2. Anselm is taking likeness in its strict sense, as Dionysius does when he says that, when things are ordered equally to each other, we receive a mutual likeness; that is, one thing can be said to be similar to the other and the other similar to it. But, properly speaking, no such mutual likeness is found between a cause and its effect. We say that a picture of Hercules resembles Hercules, but not that Hercules resembles the picture. Hence, since the divine Word is not, like our word, made in the likeness of a creature, but rather the opposite is true, Anselm means to say simply that the Word is not a likeness of creatures but creatures are a likeness of the Word.
However, if likeness is taken in its broader meaning, then we can say that the Word is a likeness of creatures, not, however, in the sense that it is an image of creatures, but in the sense that it is their archetype.

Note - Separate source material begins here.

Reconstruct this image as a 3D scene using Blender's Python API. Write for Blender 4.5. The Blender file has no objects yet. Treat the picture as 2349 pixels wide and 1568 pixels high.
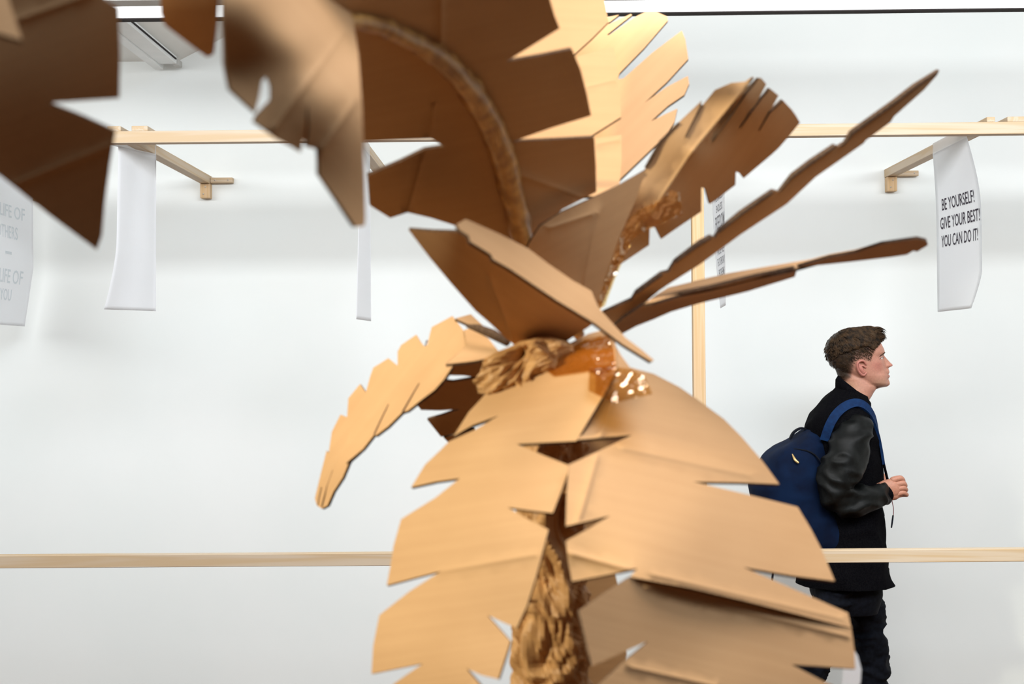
import bpy, bmesh, math, random
import numpy as np
from mathutils import Vector, Matrix, noise
from mathutils.geometry import delaunay_2d_cdt
random.seed(7)
sc = bpy.context.scene
COL = sc.collection

# ------------------------------------------------------------------ camera
F = 3000.0
CX, CY = 1174.5, 784.0
yaw = math.atan(35.5 / F); pitch = math.atan(31.0 / F); roll = -0.0085
cam_d = bpy.data.cameras.new('camera')
cam = bpy.data.objects.new('camera', cam_d); COL.objects.link(cam)
R = (Matrix.Rotation(yaw, 3, 'Z') @ Matrix.Rotation(math.radians(90) + pitch, 3, 'X') @ Matrix.Rotation(roll, 3, 'Z'))
cam.matrix_world = Matrix.Translation((0, 0, 1.66)) @ R.to_4x4()
cam_d.sensor_width = 36.0
cam_d.lens = F / 2349.0 * 36.0
cam_d.clip_start = 0.05
cam_d.dof.use_dof = True
cam_d.dof.focus_distance = 5.1
cam_d.dof.aperture_fstop = 4.9
sc.camera = cam
EYE = Vector((0, 0, 1.66))

def P(px, py, D):
    """point seen at photo position px,py lying in the plane y = D"""
    d = R @ Vector(((px - CX) / F, -(py - CY) / F, -1.0))
    return EYE + d * (D / d.y)

# ------------------------------------------------------------------ world, lights, exposure
w = bpy.data.worlds.new('world'); sc.world = w; w.use_nodes = True
bg = w.node_tree.nodes['Background']
bg.inputs[0].default_value = (0.92, 0.96, 1.0, 1); bg.inputs[1].default_value = 0.025
sc.view_settings.view_transform = 'Standard'
sc.view_settings.look = 'None'
sc.view_settings.exposure = 0.0
sc.view_settings.gamma = 1.0
sc.view_settings.use_curve_mapping = False

def area(name, loc, target, sx, sy, power, color, spread=180):
    L = bpy.data.lights.new(name, 'AREA'); L.shape = 'RECTANGLE'; L.size = sx; L.size_y = sy
    L.energy = power; L.color = color; L.spread = math.radians(spread)
    o = bpy.data.objects.new(name, L); COL.objects.link(o)
    o.location = loc
    o.rotation_euler = (Vector(target) - Vector(loc)).to_track_quat('-Z', 'Y').to_euler()
    return o
area('wall_wash_fill', (-0.5, 2.8, 2.9), (-0.5, 6.0, 1.75), 11, 0.5, 176, (0.96, 0.975, 0.985), 150)  # added wash light that keeps the back wall bright, not a known fitting
area('overhead_cool_fill', (1.4, 0.0, 4.3), (0.7, 2.0, 1.3), 2.4, 1.6, 62, (0.84, 0.97, 1.12), 150)  # cool overhead fill, added to lift the front leaves and the person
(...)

Taking the term in this meaning, Augustine calls ideas likenesses of things.
Finally, it does not follow that the highest truth is not in the Word merely from the fact that the Word remains unchanged while existing creatures change; for the truth of a word does not demand that it be a likeness with the same nature as that of the thing declared by the word; it is enough if it is a true representation of the thing, as we have pointed out previously.
3. The divine plan for creatures is called a word, properly speaking, only if this plan proceeds from another--and is therefore a begotten plan. This, however, like begotten wisdom, is a personal predication. Taken simply, the divine plan is an essential predication.

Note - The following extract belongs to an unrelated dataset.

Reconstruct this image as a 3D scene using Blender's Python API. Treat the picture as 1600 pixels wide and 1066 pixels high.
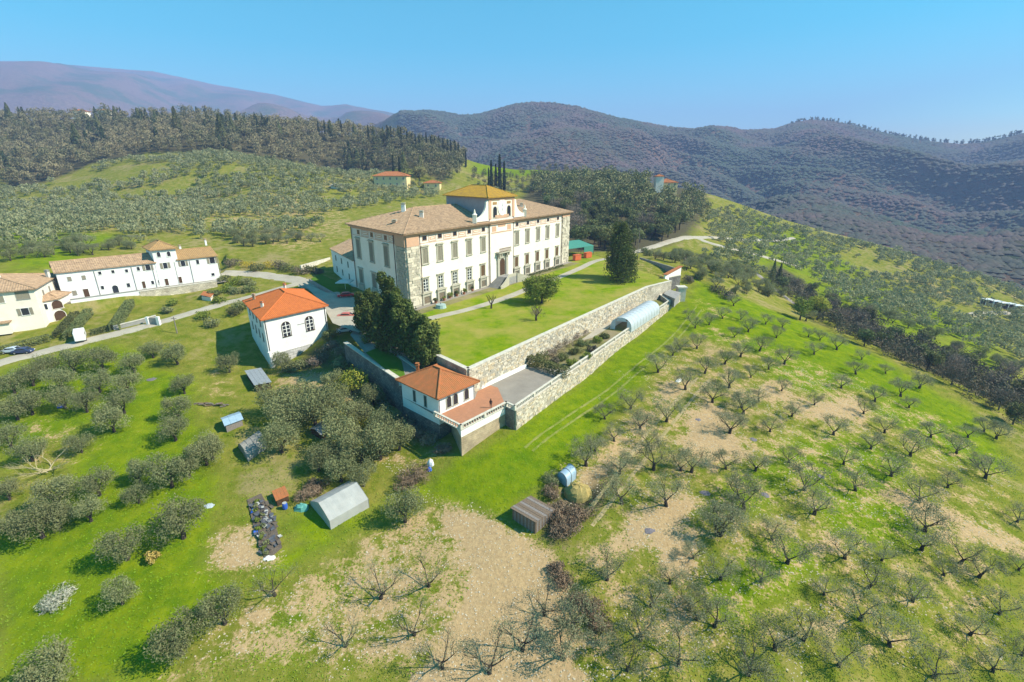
import bpy, math, random
import numpy as np
from mathutils import Vector, Matrix
random.seed(7); RNG = np.random.default_rng(7)
SC = bpy.context.scene
COL = SC.collection
for _o in list(bpy.data.objects): bpy.data.objects.remove(_o)

# ---------------------------------------------------------------- camera
CH = 34.0; FPX = 750.0; PITCH = math.radians(19.3)
cd = bpy.data.cameras.new('camera'); cam = bpy.data.objects.new('camera', cd); COL.objects.link(cam)
cam.location = (0, 0, CH); cam.rotation_euler = (math.radians(90) - PITCH, 0, 0)
cd.sensor_width = 36.0; cd.lens = 36.0 * FPX / 1600.0; cd.clip_start = 0.5; cd.clip_end = 30000
SC.camera = cam
# ---------------------------------------------------------------- sky + sun
SUN_AZ = math.radians(97); SUN_EL = math.radians(43)     # azimuth clockwise from +Y (camera forward)
w = bpy.data.worlds.new('World'); SC.world = w; w.use_nodes = True
nt = w.node_tree; bg = nt.nodes['Background']; sky = nt.nodes.new('ShaderNodeTexSky')
sky.sky_type = 'NISHITA'; sky.sun_disc = False; sky.sun_elevation = SUN_EL; sky.sun_rotation = SUN_AZ
sky.altitude = 300; sky.air_density = 1.0; sky.dust_density = 0.4; sky.ozone_density = 2.5
hsv = nt.nodes.new('ShaderNodeHueSaturation'); hsv.inputs['Saturation'].default_value = 1.68; hsv.inputs['Hue'].default_value = .452; hsv.inputs['Value'].default_value = 1.5
nt.links.new(sky.outputs[0], hsv.inputs['Color']); nt.links.new(hsv.outputs[0], bg.inputs[0]); bg.inputs[1].default_value = 0.066
sd = bpy.data.lights.new('sun', 'SUN'); sd.energy = 5.0; sd.angle = math.radians(0.53); sd.color = (1.0, 0.92, 0.77)
sun = bpy.data.objects.new('sun', sd); COL.objects.link(sun)
sv = Vector((math.sin(SUN_AZ)*math.cos(SUN_EL), math.cos(SUN_AZ)*math.cos(SUN_EL), math.sin(SUN_EL)))
sun.rotation_euler = sv.to_track_quat('Z', 'Y').to_euler(); sun.location = (60, 40, 120)
SC.view_settings.view_transform = 'Standard'; SC.view_settings.look = 'None'
SC.view_settings.exposure = 0.99; SC.view_settings.gamma = 1.0; SC.view_settings.use_curve_mapping = False
SC.render.engine = 'CYCLES'
SC.cycles.volume_bounces = 0; SC.cycles.max_bounces = 6; SC.cycles.volume_step_rate = 4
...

4. A word differs from an idea, for the latter means an exemplary cause and nothing else, but the word in God of a creature means an exemplary form that is drawn from something else. Hence, a divine idea pertains to the essence, but a word, to a person.
5. Even though the greatest possible distance separates God from a creature because of what is proper to each, God is the model in whose likeness creatures are created. There is no creature that is a model for another creature. Hence, in that Word by which God is expressed every creature is expressed; but the idea by which one creature is expressed does not express another. Thus, this is another difference between the Word and an idea. The reason for this is that an idea is directly related to a creature; hence, for many creatures there are many ideas. On the other hand, the Word is directly related to God, whom the Word expresses first, and then, as a consequence, expresses creatures. Because all creatures are one as they exist in God there is only one Word for all of them.

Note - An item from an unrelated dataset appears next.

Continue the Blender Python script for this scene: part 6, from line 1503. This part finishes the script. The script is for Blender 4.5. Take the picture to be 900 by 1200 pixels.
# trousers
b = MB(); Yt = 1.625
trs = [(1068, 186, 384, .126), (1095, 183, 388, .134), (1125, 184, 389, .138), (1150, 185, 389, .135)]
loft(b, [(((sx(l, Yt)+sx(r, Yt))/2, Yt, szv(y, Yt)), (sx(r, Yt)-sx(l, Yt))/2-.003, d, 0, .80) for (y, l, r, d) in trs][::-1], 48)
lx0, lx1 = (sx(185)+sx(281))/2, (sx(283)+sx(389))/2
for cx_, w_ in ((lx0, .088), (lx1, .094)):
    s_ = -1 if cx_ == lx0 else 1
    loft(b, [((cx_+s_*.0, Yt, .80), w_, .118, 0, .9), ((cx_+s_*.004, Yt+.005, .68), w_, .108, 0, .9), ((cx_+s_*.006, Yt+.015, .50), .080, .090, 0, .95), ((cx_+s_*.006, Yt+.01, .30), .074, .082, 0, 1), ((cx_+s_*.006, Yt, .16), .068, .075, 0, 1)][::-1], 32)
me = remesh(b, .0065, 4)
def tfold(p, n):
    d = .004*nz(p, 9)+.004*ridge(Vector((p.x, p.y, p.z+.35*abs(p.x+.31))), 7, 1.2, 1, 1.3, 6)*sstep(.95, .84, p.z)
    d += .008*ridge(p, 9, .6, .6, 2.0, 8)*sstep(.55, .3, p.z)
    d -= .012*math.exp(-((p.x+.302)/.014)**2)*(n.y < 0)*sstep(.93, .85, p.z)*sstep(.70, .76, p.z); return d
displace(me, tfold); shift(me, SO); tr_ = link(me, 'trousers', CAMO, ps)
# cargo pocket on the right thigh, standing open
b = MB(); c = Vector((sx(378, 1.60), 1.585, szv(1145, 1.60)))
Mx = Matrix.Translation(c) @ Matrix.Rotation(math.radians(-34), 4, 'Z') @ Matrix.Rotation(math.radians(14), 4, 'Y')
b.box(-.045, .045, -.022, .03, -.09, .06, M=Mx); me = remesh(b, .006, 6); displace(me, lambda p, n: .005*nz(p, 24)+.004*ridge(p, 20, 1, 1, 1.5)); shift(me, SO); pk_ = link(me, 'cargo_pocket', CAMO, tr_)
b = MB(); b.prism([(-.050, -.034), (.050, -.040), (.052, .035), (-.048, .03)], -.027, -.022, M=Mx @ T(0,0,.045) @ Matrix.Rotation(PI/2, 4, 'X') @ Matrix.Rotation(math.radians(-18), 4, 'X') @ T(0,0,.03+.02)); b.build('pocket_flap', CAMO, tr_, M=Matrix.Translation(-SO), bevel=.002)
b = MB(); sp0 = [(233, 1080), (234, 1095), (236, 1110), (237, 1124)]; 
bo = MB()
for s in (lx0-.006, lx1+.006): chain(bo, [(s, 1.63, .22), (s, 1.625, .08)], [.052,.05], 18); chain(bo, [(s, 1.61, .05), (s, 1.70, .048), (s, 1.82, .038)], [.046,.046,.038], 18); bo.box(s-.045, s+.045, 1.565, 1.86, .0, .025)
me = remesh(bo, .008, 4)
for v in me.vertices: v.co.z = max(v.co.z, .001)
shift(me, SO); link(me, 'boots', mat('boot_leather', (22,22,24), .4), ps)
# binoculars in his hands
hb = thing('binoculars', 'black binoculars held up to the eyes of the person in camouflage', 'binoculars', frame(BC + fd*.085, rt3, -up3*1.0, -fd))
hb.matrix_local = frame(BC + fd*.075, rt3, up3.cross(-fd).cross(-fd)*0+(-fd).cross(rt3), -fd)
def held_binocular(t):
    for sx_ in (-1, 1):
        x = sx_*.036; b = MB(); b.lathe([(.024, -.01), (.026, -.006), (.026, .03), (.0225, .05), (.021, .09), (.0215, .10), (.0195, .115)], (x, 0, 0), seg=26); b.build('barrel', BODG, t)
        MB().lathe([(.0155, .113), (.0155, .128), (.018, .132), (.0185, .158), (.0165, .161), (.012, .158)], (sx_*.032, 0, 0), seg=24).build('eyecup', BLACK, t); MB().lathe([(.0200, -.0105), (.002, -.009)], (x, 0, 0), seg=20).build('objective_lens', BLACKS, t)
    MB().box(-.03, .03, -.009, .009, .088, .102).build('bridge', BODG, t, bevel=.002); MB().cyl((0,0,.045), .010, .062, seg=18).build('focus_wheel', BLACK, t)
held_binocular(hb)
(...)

6. When Augustine says that the Son "is called a Word for the same reason that He is called an Image," he is referring to the distinguishing personal characteristic of the Son, which remains the same whether He is called, because of it, the Son, the Word, or the Image of the Father. But in the manner of signifying, these three predicates are not of the same type, for word implies not only the notion of origin and imitation but also that of manifestation. Consequently, the Word is, in a fashion, the word of creatures, because creatures are manifested by means of the Word.
7. A word can belong to something in different ways. First, it can belong to one who is speaking. Taken in this sense, it proceeds from him whose word it is. Second, it can belong to that which is made manifest by the word. In this sense, the word does not necessarily proceed from that whose word it is, unless the knowledge from which the word proceeds has been caused by things. However, this is not true of God's knowledge. Hence, the conclusion does not follow.